Original Item: Only One Available. An outstanding example of a rare 1st Pattern Jungle Jacket worn by a sergeant of the 173rd Airborne Brigade which features a mix of U.S. made and “Incountry” Made insignia.

The jacket is a standard 1963 Dated 1st Pattern Poplin Jacket “Incountry”. Jacket is marked in the collar “Short-Small”. The unique Incountry made insignia, which was commonly sourced from Vietnamese sewing shops includes the name tapes, and black velvet Sergeant Chevrons. The 173rd SSI, Airborne Tab, and Master Parachutist’s Wing are U.S. Made.

The jacket is in worn condition, with small period repairs, and signs of honest wear. 1st Pattern Jackets have become very desirable, and therefore rather hard to come by as of late. This is an excellent example to add to the collection! Ready for display!

Collar to shoulder: 9.5”
Shoulder to sleeve: 22”
Shoulder to shoulder: 18.5”
Chest width: 20”
Waist width: 20.5”
Hip width: 21”
Front length: 30"

The 173rd Airborne In Vietnam:
The lead element of the 173rd Airborne Brigade (“Sky Soldiers”), stationed in Okinawa, departs for South Vietnam. It was the first U.S. Army ground combat unit committed to the war. Combat elements of the 173rd Airborne Brigade included the 1st, 2nd, 3rd, and 4th Battalions, 503rd Infantry; the 3rd Battalion, 319th Airborne Artillery; Company D, 16th Armor; Troop E, 17th Cavalry; and the 335th Aviation company.
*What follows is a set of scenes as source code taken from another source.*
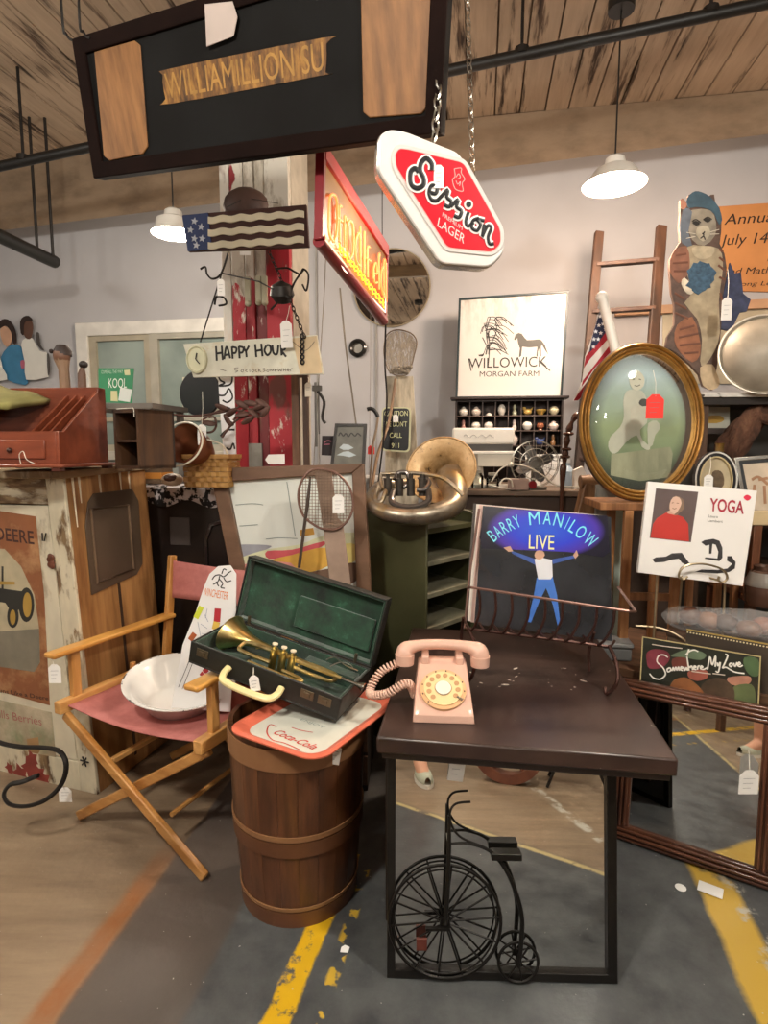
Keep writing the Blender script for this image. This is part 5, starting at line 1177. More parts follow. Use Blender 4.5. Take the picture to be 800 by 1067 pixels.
# side shelf under print: grey-white cupboard standing behind
t = thing('white_cupboard', 'pale grey cupboard side behind the watercolour frame', 'cupboard', MX.Translation((P(360, 520, 3.0).x, P(360, 520, 3.0).y, 0)) @ RM)
zc = P(362, 498, 3.0).z
B().box(-.14, .14, 0, .35, 0, zc-.02).put('body', mat('b5b6b8', .6), t); B().box(-.15, .15, -.01, .36, zc-.02, zc).put('cupboard_top', mat('c5c5c4', .5), t)
# ============================================================ WATERCOLOUR
pl = Plane(P(310, 560, 2.48), ROOM+4, 3)
t = thing('framed_picture', 'large brown framed beach watercolour behind the trumpet case', 'picture', pl.M)
o = pl.L([(219, 488), (379, 483), (388, 640), (250, 640)])
mf = wood('5b4230', '80604a', 'x', .5, s=4, st=4)
i_ = pl.L([(237, 502), (367, 493), (372, 622), (262, 626)])
nms = 4
for k in range(4):
    j = (k+1) % 4; g = B(); q = [o[k], o[j], i_[j], i_[k]]; g.prism(q, -.03, .012); g.put('frame_rail', mf, t, bevel=.004)
B().prism([(i_[0][0]-.01, i_[0][1]+.01), (i_[1][0]+.01, i_[1][1]+.01), (i_[2][0]+.01, i_[2][1]-.01), (i_[3][0]-.01, i_[3][1]-.01)], -.02, -.01).put('paper', mat('dfe3dc', .6, var=.04, s=4), t)
def cq(x, y): return (180+x*220/800, 430+y*220/800)
def wc(polys, c_, name, z=0, v=.15, rnd=3): fill(pl, t, [[cq(*p) for p in q] for q in polys], mat(c_, .7, var=v, s=12), name, -.01, -.009+z, rnd)
wc([[(242, 505), (300, 500), (370, 505), (350, 520), (300, 545), (246, 545)]], '9c9da6', 'grey_hill_picture')
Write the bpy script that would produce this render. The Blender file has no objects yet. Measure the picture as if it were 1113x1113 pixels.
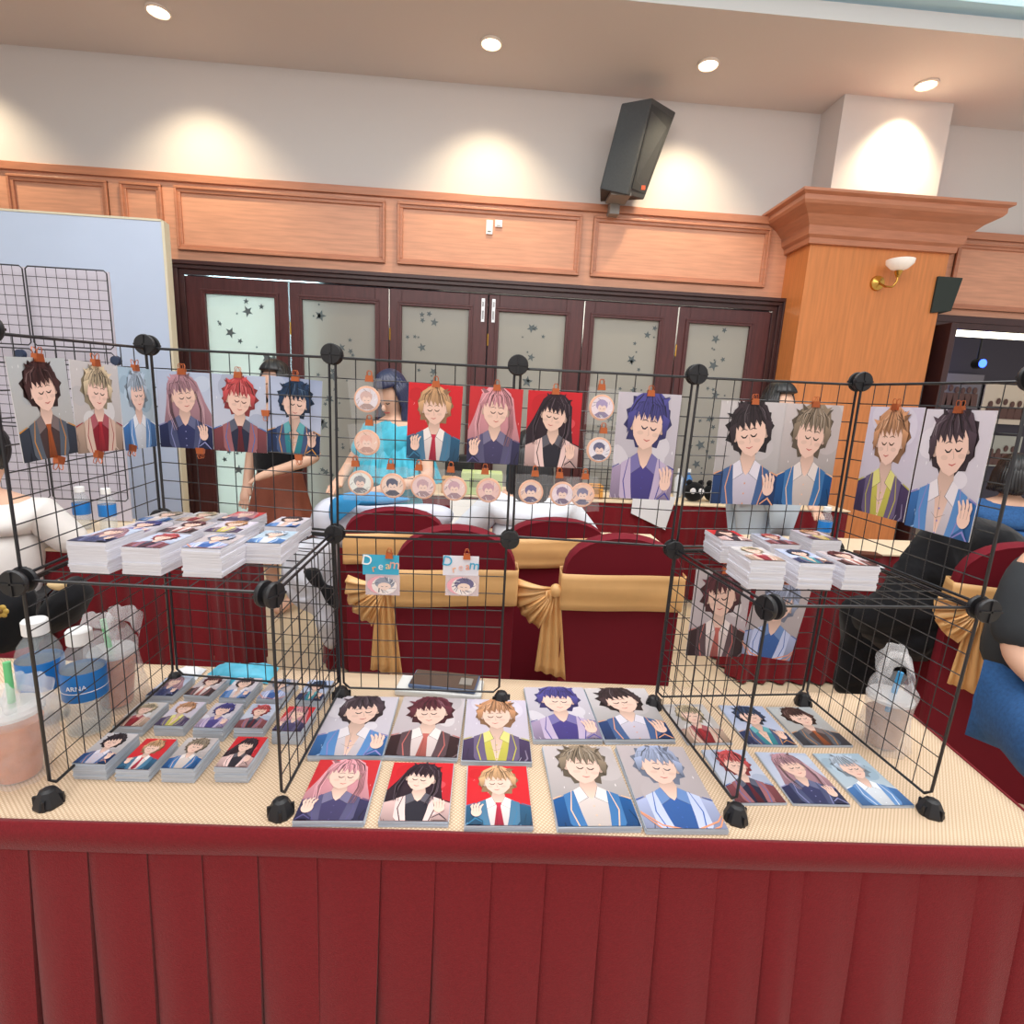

Headquartered at Bien Hoa Air Base near Saigon, the Brigade conducted operations to keep communist forces away from the Saigon-Bien Hoa complex. In February 1967, the Brigade conducted a combat parachute jump into a major communist base area to the north of Saigon near the Cambodian border. In November 1967, the Brigade was ordered to the Central Highlands, where they fought a major battle at Dak To against an entrenched North Vietnamese Army regiment on Hill 875. In some of the most brutal fighting of the war, the paratroopers captured the hill on Thanksgiving Day, winning the Presidential Unit Citation for bravery in action.

After more than six years on the battlefield, the Brigade was withdrawn from Vietnam in August 1971. During combat service, they suffered 1,606 killed in action and 8,435 wounded in action. Twelve paratroopers of the 173rd were awarded the Medal of Honor for conspicuous bravery in battle.